Take five large glass jars or hanging lanterns intended for tea lights, and a few solar string lights — short, cheap ones are best in the €4-€6 range of about 15-20 lights. Charge your lights. 12-18 hours will get a new string going in full sun. Tie a supporting collar of ribbon or string to the neck of the jars. Tie on two hanging lines across from each other with plenty of string or ribbon for length. We want the jars hanging level. Stuff each jar to the brim with a tangle of charged string lights Gather the long hanging strings together and tie off leaving the jars at different heights (less chance of breakage).Hang from a hook or the branch of a tree to glow in the dark.
* Tip: Use horticultural wire forms wrapped in fairy solars to build a light sculpture that will come to life as a centrepiece.

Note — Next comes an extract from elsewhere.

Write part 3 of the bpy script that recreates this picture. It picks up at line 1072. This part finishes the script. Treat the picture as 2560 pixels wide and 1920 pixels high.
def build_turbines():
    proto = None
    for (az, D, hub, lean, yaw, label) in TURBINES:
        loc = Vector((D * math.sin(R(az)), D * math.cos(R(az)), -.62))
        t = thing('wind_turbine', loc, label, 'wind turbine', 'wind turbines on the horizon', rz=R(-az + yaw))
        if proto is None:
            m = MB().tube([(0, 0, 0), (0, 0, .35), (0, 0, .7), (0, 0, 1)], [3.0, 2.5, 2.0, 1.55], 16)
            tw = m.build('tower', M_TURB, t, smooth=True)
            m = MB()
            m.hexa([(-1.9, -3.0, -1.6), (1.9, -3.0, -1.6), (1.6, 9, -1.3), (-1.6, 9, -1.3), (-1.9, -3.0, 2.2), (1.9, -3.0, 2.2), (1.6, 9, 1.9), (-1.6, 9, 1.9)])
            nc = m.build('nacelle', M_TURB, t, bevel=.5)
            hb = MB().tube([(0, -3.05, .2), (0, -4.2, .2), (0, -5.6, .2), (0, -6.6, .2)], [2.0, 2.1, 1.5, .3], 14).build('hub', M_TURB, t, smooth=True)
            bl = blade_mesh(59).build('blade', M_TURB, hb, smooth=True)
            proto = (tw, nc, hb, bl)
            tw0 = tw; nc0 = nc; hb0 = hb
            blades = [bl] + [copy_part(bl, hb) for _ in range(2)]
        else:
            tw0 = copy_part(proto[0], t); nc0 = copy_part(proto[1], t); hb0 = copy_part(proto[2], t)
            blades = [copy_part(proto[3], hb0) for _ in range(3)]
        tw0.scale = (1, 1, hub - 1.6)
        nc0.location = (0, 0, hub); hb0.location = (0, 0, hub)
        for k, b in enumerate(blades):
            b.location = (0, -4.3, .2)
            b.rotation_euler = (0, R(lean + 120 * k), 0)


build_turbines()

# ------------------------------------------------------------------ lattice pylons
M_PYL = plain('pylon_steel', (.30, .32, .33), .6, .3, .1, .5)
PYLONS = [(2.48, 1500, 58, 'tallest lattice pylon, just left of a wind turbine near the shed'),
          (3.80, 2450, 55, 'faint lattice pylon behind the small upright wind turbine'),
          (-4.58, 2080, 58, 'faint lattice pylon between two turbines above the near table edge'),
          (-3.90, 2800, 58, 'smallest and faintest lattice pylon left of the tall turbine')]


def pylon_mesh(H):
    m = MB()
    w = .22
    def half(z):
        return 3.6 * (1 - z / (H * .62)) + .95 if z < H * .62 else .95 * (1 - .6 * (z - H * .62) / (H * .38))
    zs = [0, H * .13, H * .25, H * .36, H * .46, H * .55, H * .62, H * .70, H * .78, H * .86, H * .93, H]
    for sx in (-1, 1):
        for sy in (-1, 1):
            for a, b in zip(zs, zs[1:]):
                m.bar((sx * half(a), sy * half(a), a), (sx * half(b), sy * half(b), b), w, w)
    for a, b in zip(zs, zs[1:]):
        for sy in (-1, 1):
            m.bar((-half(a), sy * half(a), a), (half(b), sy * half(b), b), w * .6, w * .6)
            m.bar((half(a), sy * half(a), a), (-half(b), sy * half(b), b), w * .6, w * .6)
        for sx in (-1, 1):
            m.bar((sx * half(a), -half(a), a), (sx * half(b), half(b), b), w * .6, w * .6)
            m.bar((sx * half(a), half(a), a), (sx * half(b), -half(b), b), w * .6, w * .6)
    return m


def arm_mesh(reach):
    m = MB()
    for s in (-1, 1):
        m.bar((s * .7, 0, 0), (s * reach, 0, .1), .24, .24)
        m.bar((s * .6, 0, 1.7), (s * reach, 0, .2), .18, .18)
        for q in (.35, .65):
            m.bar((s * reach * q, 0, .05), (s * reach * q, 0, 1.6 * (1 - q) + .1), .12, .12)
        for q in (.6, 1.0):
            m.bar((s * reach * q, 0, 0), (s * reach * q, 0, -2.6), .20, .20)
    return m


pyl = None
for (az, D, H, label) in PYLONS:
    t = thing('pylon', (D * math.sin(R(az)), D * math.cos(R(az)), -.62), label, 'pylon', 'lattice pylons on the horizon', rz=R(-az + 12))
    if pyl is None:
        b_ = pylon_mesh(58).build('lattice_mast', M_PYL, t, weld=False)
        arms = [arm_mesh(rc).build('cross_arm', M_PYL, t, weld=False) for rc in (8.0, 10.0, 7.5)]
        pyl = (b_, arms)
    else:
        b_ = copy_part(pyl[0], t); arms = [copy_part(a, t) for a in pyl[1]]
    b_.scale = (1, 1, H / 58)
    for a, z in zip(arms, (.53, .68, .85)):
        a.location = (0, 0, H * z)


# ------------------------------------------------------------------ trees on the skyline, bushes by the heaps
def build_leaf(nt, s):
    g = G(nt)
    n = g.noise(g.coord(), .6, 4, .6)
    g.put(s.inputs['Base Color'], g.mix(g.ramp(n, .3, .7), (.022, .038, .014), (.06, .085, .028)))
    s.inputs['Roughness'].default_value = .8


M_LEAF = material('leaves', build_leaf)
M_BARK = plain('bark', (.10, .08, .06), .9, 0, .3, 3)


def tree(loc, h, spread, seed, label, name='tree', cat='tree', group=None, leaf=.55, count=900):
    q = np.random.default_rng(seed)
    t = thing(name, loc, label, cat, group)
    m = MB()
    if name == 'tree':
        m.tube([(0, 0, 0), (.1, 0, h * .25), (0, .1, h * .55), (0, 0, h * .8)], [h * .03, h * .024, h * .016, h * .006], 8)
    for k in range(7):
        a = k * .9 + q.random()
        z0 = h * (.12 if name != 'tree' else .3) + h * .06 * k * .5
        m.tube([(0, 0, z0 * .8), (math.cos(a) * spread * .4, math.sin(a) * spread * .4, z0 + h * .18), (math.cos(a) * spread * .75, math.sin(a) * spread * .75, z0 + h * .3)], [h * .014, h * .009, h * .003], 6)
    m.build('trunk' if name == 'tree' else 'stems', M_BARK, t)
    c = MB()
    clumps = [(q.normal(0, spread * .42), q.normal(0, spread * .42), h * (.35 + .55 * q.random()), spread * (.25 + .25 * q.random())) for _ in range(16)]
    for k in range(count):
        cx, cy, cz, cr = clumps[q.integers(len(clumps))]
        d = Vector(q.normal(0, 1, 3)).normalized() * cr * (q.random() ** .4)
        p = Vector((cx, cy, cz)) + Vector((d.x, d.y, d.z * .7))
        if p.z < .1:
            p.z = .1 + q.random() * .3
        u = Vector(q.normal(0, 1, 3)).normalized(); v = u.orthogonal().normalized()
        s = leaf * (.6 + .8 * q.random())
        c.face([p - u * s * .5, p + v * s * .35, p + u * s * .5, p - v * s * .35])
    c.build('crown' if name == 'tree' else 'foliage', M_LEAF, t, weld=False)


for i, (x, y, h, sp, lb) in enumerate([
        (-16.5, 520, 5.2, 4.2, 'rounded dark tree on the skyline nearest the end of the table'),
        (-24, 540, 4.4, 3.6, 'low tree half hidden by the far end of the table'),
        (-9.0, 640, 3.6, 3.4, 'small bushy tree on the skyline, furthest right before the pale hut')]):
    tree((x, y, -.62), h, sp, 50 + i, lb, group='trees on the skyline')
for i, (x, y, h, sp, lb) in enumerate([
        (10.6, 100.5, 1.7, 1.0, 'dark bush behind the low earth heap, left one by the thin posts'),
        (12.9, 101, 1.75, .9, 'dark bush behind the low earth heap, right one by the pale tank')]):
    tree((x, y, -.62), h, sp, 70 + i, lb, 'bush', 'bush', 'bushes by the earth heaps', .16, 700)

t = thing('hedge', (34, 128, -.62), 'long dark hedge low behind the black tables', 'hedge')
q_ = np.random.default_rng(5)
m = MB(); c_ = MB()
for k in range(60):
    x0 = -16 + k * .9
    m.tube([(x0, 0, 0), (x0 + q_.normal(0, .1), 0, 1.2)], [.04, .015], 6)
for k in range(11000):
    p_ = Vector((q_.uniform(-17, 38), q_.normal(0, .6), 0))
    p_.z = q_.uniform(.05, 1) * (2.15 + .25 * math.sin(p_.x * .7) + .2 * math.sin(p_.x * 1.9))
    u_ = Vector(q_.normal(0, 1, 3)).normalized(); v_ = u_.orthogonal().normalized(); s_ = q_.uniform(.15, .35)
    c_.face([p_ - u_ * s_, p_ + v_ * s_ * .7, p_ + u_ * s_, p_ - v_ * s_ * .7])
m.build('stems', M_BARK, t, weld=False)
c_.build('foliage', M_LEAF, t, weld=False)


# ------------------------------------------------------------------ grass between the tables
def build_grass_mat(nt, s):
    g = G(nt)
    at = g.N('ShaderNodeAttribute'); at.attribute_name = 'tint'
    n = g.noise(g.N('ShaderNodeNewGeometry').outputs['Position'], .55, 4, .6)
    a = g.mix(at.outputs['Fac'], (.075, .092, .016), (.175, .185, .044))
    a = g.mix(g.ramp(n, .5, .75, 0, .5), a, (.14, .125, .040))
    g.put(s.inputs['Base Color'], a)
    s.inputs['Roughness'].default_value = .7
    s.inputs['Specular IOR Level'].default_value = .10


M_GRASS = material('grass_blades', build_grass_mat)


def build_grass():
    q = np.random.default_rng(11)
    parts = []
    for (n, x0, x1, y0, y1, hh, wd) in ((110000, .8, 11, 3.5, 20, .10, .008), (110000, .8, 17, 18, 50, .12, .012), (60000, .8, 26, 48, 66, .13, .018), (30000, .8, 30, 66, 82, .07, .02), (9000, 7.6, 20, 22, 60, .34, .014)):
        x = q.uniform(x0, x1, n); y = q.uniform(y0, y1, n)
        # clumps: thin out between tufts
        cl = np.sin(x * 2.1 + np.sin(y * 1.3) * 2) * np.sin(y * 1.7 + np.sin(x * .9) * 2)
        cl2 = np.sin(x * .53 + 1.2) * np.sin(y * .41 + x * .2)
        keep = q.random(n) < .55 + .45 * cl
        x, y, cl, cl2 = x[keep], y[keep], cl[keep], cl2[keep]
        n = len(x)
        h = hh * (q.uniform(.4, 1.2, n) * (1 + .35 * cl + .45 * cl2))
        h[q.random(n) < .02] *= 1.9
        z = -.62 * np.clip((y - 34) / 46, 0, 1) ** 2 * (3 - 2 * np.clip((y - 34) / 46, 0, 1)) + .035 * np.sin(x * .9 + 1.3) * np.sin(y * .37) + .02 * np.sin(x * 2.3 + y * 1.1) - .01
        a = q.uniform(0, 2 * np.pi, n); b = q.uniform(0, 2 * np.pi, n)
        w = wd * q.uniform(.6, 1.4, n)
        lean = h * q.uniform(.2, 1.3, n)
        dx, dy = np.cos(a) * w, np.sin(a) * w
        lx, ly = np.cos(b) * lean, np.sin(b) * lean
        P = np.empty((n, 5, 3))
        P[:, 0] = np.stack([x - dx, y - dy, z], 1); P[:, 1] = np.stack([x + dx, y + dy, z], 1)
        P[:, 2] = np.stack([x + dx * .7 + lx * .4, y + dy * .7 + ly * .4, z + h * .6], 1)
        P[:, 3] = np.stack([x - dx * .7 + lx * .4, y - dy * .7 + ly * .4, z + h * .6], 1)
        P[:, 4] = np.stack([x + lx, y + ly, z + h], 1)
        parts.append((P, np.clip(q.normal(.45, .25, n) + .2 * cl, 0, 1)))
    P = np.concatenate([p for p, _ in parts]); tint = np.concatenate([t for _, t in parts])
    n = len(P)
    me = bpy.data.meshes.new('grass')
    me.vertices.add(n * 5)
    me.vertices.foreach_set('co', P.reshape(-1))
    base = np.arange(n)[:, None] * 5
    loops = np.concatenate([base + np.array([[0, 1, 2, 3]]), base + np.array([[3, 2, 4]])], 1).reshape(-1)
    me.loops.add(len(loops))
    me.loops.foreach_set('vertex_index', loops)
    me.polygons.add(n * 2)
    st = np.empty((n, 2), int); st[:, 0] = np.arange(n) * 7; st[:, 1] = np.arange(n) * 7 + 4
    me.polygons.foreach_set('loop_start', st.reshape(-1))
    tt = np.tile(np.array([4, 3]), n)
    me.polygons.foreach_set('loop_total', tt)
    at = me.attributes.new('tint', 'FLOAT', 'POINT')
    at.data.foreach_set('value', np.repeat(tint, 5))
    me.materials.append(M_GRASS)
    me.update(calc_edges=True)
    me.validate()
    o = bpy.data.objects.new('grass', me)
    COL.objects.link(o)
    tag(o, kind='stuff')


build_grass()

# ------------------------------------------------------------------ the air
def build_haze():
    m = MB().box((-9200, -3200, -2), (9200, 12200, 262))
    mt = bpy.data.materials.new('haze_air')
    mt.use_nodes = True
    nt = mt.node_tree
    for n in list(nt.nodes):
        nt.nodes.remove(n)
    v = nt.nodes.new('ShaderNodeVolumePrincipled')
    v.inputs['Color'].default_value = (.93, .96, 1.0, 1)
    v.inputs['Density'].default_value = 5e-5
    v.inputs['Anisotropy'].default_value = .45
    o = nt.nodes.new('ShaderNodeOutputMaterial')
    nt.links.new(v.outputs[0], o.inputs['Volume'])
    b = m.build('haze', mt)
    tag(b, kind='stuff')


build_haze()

Look out for the latest craze in decorating Washi MT (masking tape) in a range of bright colours and a variety of widths. You can use it to colourise just about anything from party cups to bed posts. If you’re brave enough it’s suited to making wall murals and silhouettes, whipping up stripped paper effects and even laying out patterns on a painted floor. There are hundreds of projects at PinInterest.com, clever and ingenious, if you’re stuck on the idea. As a low-tack product, if the results are too infantile to stand, you can simply rip it off without the worry of lifting paint. From €2.99 per roll. Widely available online, Irish suppliers include www.lilypadcraftsupplies.ie.
* Tip: We prefer this sticky customer reserved for projects such as up-cycling plain candles with a quick wind and creating pretty boxes by combining with decoupage.